* [WRITTEN TASK]: Pick every line from the data that holds the word "script".

■ ■ ■ ■

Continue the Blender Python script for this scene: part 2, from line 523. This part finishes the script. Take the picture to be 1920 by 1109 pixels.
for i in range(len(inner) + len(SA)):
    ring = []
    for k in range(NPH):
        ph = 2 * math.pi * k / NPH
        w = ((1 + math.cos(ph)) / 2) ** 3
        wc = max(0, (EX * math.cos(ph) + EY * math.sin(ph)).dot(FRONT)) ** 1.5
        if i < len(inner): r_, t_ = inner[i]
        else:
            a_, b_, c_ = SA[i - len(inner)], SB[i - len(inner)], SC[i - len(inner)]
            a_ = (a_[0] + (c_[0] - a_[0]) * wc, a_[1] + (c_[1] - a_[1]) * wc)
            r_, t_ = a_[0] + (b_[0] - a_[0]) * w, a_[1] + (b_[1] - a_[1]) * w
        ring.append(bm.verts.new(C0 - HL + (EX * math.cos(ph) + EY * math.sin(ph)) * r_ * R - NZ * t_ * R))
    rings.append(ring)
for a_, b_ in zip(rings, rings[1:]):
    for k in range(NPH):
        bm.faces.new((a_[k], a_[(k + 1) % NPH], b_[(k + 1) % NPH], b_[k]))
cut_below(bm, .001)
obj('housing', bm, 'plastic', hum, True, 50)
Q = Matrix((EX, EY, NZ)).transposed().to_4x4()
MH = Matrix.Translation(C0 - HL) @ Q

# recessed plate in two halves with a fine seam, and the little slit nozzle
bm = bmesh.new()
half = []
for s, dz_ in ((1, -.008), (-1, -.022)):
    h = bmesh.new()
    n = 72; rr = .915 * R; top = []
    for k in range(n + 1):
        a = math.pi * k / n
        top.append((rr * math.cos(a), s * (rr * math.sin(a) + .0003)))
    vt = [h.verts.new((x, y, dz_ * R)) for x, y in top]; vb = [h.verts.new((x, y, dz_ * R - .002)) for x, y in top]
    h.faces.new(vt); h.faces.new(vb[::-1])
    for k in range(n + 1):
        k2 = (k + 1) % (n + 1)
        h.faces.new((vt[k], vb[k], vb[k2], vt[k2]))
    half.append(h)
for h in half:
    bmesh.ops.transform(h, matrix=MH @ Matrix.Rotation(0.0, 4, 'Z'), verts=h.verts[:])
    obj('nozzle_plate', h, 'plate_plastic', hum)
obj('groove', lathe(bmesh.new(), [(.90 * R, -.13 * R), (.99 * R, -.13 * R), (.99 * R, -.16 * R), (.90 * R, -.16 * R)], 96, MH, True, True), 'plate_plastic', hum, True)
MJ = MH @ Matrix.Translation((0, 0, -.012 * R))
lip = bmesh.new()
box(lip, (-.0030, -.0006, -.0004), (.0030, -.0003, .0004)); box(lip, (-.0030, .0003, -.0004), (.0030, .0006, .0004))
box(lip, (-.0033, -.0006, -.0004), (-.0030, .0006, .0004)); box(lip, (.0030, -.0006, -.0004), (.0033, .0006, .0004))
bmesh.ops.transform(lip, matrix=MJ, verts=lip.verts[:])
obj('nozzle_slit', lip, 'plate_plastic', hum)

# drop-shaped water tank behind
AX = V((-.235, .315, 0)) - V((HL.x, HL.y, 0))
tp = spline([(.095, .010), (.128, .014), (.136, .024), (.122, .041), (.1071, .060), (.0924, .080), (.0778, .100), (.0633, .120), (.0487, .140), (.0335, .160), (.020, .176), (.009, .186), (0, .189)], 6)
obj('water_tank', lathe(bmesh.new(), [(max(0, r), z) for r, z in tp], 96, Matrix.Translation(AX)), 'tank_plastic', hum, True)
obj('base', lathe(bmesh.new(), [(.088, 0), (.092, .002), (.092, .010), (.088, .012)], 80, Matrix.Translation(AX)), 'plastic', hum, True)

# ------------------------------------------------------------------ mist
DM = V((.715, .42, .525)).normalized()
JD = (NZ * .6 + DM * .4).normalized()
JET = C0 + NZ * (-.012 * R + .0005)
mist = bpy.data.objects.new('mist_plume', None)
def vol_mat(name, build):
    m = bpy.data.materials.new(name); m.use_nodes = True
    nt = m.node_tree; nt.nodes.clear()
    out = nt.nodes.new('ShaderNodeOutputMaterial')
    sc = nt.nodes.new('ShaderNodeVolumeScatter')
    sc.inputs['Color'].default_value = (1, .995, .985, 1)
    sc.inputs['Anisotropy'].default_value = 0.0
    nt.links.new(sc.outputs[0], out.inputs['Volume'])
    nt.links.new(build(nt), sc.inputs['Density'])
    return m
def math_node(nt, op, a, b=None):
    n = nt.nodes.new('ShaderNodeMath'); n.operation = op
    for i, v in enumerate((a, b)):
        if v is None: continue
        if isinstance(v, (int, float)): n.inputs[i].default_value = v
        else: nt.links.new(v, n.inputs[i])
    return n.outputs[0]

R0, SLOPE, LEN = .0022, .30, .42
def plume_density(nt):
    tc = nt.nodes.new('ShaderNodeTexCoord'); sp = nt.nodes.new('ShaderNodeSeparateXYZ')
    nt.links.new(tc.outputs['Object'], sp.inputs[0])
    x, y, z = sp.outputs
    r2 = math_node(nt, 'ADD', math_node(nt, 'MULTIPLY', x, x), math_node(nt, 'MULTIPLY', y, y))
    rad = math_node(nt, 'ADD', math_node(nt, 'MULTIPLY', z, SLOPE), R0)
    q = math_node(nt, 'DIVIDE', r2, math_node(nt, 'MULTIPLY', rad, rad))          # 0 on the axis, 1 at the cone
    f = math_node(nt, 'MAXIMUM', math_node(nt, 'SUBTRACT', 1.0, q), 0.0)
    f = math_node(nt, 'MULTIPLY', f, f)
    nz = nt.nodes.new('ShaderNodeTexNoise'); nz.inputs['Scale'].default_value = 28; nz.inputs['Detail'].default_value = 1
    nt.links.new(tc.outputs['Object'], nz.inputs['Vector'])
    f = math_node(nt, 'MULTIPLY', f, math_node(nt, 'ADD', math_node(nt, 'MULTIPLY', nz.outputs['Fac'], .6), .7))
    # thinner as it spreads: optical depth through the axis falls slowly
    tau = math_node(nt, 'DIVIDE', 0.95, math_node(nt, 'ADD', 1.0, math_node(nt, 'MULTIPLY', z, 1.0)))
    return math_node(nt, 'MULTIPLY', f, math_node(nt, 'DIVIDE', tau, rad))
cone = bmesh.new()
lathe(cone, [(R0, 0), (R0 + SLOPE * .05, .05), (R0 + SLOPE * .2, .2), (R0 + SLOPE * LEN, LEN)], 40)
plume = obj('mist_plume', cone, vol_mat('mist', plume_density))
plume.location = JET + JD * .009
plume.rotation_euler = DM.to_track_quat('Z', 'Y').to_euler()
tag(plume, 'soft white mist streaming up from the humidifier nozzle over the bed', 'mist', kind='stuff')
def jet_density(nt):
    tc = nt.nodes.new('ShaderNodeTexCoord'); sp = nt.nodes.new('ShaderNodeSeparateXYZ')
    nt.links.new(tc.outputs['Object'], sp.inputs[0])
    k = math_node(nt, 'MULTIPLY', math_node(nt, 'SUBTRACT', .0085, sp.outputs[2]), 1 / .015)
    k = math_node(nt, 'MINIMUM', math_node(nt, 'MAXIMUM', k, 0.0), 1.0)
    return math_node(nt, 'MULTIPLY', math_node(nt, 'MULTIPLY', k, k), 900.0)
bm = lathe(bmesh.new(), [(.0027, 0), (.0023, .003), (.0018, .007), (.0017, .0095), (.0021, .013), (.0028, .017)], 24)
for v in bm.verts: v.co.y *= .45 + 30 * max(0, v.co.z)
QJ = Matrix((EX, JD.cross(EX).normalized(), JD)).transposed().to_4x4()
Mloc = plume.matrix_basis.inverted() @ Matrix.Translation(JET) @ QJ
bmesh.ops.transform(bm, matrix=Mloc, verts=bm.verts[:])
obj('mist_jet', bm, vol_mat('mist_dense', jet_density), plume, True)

■ ■ ■ ■

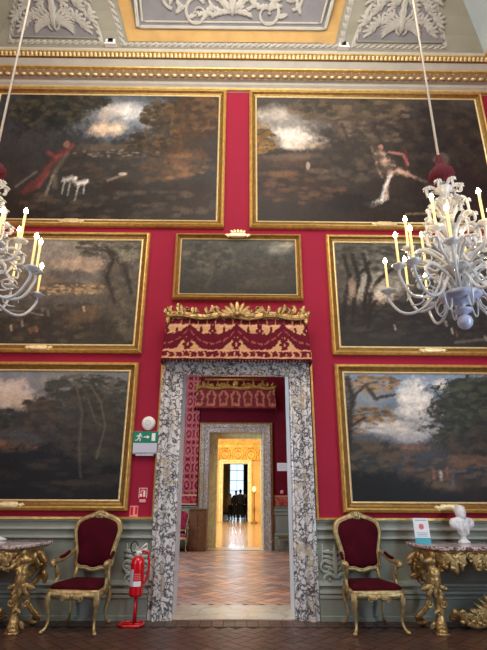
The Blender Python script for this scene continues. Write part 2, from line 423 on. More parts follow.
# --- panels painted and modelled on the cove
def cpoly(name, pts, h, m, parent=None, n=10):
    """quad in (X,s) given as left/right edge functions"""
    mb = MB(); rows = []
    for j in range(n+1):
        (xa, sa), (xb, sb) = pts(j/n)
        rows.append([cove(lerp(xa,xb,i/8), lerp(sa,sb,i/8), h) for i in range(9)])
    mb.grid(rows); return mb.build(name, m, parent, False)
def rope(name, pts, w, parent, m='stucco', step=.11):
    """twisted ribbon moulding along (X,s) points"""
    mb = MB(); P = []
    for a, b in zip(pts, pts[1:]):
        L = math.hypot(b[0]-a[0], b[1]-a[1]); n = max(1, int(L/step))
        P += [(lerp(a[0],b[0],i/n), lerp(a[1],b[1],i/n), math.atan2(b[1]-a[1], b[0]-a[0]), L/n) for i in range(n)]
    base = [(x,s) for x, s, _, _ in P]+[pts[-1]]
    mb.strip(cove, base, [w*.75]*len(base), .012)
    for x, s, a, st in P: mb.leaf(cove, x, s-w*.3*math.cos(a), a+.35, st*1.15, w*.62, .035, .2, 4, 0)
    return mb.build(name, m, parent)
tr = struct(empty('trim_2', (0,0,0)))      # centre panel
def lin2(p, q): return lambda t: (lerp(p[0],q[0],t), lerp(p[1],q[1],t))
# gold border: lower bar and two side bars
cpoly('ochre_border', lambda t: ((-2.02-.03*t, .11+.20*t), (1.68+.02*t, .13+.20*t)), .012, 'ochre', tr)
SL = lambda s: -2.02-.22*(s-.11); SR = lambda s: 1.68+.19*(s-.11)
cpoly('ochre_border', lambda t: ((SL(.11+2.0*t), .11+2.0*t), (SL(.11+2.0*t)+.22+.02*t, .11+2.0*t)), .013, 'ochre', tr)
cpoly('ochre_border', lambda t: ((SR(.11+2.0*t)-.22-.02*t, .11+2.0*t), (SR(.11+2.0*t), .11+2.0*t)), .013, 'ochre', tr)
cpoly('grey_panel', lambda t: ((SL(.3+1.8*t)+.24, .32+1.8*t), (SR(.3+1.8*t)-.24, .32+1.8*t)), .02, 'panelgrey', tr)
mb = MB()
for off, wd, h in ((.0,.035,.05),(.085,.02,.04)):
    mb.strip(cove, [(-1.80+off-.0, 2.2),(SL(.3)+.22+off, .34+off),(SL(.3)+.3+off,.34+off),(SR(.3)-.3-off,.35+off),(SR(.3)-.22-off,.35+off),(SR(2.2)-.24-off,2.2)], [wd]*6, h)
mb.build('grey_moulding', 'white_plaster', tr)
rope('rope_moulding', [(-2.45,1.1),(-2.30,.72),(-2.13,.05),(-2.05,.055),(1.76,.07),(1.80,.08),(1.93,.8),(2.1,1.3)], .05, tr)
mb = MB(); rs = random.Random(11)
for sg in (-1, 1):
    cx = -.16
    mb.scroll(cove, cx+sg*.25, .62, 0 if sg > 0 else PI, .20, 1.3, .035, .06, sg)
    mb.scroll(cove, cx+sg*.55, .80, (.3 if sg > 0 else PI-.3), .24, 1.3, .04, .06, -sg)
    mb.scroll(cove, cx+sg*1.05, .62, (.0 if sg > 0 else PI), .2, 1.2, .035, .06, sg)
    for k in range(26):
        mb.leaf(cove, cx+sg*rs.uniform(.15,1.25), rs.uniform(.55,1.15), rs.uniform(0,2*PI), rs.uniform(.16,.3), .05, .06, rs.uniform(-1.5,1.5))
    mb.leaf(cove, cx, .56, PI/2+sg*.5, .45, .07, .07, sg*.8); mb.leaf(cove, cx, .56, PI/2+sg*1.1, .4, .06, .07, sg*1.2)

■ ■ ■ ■

* [ANSWER TO THE TASK]:
Continue the Blender Python script for this scene: part 2, from line 523. This part finishes the script. Take the picture to be 1920 by 1109 pixels.
The Blender Python script for this scene continues. Write part 2, from line 423 on. More parts follow.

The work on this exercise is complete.